Europe Pivots East, European Leaders Trek To Vientiane, Laos     Print Email

By The European Institute

The U.S. is not the only country that is “pivoting to Asia.” A heavyweight contingent of Europeans including Francois Hollande, Italian Prime Minister Mario Monti and European Union President Herman Van Rompuy and European Commission president Jose Manuel Barroso is assembling in the unlikely site of Vientiane, Laos, for a two day summit with Asian leaders.

 

Meeting was opened today by Association of Southeast Asian Nations (ASEAN) Secretary-General Surin Pitsuwan and President Barroso. The meeting is the ninth Asia Europe Meeting (ASEM), an organization that has taken on new importance and high level interest as trade relations between the EU and Asia have grown, and continue to grow, dramatically.
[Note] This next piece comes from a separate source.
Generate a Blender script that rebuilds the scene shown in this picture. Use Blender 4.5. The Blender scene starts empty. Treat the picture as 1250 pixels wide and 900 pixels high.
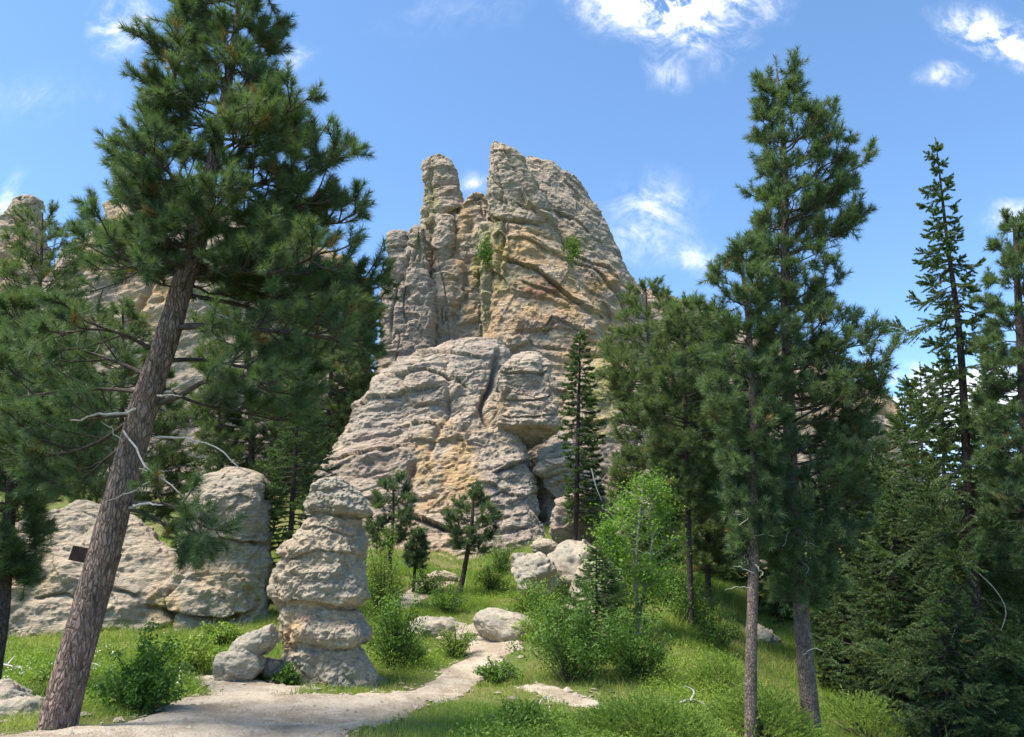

Trade between the EU and the ASEM nations (which includes ten ASEAN countries of Southeast Asia as well as China, Japan and South Korea) has increased by 50 percent in the last six years, according to Barroso.

Chinese Premier Wen Jiabao added gravitas to the meeting, although his remarks that Europe needed a clear and reliable plan to solve EU’s debt crisis qualified, in diplomatic code, as a “full and frank” exchange.

Past meetings of ASEM have been soured by concern over human rights abuses in Myanmar, a member of ASEAN.  But with the release of Aung San Suu Kyi and others, Europeans are enthusiastic about investment in Myanmar and about stepped up relations with ASEAN and ASEM.